Excerpt from The Ideal Cookery Book: Economy, Wealth and Comfort in the Household
In the selection of provisions, the best is generally the cheapest. Half a pound of good meat is more nutritious than three times the amount of inferior. As to vegetables buy them fresh. Above all, where an income is small and there are many to feed, be careful that all the nourishment is retained in the food that is purchased. This is to be effected by careful cooking. Cleanliness is an imperative condition. Let all cooking utensils be clean and in order. Uncleanliness produces disorder, and disorder confusion. Time and money are thus wasted, dinner spoiled, and all goes wrong.

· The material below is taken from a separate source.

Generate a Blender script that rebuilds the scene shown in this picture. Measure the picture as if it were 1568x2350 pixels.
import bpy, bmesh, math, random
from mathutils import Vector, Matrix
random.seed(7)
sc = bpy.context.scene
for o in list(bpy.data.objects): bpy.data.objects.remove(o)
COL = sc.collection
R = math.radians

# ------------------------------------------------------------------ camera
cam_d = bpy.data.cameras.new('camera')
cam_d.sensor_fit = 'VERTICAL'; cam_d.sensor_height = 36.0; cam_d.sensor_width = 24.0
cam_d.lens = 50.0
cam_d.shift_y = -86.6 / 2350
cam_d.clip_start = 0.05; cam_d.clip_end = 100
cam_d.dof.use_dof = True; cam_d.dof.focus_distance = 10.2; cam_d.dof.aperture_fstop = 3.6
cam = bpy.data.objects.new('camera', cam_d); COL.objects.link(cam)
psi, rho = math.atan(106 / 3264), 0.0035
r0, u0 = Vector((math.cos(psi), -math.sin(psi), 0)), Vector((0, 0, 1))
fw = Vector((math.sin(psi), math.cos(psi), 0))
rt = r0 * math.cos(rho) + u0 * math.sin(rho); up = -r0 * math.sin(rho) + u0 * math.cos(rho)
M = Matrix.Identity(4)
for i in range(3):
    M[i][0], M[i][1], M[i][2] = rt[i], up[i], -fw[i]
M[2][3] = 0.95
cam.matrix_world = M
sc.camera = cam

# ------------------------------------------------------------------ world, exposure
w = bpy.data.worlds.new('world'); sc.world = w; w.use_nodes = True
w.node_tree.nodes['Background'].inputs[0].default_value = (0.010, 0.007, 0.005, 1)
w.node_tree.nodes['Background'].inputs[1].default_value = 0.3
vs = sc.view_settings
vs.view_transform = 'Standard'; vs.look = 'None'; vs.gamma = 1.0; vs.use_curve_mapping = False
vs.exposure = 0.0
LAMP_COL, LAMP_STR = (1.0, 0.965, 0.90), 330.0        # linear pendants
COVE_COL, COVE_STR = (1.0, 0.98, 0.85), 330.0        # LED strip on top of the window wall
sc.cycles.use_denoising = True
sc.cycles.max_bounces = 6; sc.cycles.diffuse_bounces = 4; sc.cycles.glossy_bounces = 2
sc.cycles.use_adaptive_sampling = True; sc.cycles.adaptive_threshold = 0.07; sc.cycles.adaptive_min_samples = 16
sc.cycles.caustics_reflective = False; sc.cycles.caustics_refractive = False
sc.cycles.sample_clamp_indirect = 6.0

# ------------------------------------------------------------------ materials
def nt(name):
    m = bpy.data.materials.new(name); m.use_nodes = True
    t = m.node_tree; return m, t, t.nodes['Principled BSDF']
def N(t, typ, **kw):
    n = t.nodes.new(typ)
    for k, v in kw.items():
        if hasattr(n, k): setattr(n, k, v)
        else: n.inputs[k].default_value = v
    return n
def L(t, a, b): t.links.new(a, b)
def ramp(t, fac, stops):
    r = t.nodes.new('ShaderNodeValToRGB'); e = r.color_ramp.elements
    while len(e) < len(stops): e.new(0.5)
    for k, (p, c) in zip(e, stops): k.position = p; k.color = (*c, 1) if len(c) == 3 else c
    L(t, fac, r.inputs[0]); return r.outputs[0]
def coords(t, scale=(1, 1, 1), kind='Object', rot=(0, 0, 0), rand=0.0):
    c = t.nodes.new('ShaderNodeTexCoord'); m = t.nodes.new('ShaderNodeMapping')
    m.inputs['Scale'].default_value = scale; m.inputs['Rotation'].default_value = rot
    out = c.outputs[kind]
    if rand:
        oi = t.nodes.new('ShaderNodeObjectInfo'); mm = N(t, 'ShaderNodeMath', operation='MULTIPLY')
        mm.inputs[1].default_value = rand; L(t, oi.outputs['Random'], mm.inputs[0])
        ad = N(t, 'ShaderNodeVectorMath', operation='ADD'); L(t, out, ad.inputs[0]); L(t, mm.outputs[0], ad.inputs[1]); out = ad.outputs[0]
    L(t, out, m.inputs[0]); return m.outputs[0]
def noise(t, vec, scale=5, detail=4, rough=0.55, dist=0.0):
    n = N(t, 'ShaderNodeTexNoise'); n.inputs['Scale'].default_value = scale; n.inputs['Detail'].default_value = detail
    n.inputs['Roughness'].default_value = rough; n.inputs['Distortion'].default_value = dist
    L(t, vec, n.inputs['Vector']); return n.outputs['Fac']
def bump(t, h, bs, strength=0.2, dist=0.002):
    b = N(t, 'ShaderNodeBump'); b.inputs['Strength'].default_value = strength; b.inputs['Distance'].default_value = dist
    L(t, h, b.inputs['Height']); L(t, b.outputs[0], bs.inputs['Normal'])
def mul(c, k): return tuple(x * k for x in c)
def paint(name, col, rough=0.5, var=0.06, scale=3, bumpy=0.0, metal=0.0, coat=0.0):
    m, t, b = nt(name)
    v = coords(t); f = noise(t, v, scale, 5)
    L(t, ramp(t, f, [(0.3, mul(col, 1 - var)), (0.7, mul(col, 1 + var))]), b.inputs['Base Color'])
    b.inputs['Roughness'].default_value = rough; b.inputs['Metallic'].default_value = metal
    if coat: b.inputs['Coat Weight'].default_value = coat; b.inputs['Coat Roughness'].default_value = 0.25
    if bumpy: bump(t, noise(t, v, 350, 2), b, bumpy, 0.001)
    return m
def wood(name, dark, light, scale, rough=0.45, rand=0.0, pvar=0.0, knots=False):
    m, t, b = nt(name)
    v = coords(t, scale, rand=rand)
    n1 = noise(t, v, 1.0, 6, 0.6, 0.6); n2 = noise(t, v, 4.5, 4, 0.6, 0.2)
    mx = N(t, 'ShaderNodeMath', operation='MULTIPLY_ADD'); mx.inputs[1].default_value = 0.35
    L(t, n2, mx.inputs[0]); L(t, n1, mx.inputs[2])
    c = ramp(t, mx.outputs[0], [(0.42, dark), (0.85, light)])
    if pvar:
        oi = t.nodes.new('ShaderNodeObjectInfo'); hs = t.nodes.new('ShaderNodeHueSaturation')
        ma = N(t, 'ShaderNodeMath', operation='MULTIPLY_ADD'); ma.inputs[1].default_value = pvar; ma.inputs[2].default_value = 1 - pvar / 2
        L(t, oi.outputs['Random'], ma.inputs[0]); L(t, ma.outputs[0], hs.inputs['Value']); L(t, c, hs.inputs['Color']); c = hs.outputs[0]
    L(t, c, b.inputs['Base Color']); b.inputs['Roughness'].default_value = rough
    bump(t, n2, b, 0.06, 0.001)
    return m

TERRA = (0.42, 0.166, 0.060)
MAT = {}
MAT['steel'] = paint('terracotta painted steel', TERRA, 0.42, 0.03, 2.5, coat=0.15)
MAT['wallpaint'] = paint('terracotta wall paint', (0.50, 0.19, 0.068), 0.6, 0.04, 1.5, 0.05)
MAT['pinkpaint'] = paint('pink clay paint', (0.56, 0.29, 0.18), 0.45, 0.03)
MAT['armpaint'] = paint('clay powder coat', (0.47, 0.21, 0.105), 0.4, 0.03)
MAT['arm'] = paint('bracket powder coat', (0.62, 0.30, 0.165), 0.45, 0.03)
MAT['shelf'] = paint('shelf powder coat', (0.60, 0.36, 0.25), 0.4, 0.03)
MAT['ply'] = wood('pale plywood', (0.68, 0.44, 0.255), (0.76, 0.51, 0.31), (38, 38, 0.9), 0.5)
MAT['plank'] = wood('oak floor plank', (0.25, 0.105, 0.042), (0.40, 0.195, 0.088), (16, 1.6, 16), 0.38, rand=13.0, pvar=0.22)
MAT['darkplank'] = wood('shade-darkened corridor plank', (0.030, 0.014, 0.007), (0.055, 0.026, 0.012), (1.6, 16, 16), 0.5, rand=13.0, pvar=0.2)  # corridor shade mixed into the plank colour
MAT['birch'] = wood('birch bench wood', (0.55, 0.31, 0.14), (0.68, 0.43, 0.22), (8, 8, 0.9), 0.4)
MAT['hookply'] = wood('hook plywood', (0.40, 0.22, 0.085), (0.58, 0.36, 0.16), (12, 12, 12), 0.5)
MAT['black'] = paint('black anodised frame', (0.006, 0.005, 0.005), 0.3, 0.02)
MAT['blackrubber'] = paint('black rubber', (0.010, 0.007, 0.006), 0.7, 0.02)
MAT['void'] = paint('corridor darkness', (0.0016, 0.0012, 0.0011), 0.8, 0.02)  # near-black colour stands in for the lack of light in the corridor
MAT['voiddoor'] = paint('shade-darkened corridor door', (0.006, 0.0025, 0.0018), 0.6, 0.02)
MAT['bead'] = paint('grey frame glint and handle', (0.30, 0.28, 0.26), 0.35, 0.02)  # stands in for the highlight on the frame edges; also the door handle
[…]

In the cooking of meat by any process whatever, remember, above all, to cook the juices in it, not out of it.
Boiling.
In boiling put the meat, if fresh, into cold water, or, if salt, into luke-warm. Simmer it very gently until done. It is a general rule to allow a quarter of an hour to every pound of meat: but in this, as in everything else, judgment must be used according to the bone and shape of the joint, and according to the taste of the eaters. All kinds of meat, fish, flesh and and fowl, should be boiled very slowly, and the scum taken off just as boiling commences. If meats are allowed to boil too fast they toughen, all their juices are extracted, and only the fleshy fibre, without sweetness, is left; if they boil too long they are reduced to a jelly, and their nourishing properties are transferred to the water in which they are boiled. Nothing is most difficult than to boil meat exactly as it should be; close attention and good judgment are indispensable.
Roasting.
In roasting meat the gravy may be retained in it by pricking the joint all over with a fork and rubbing in pepper and salt.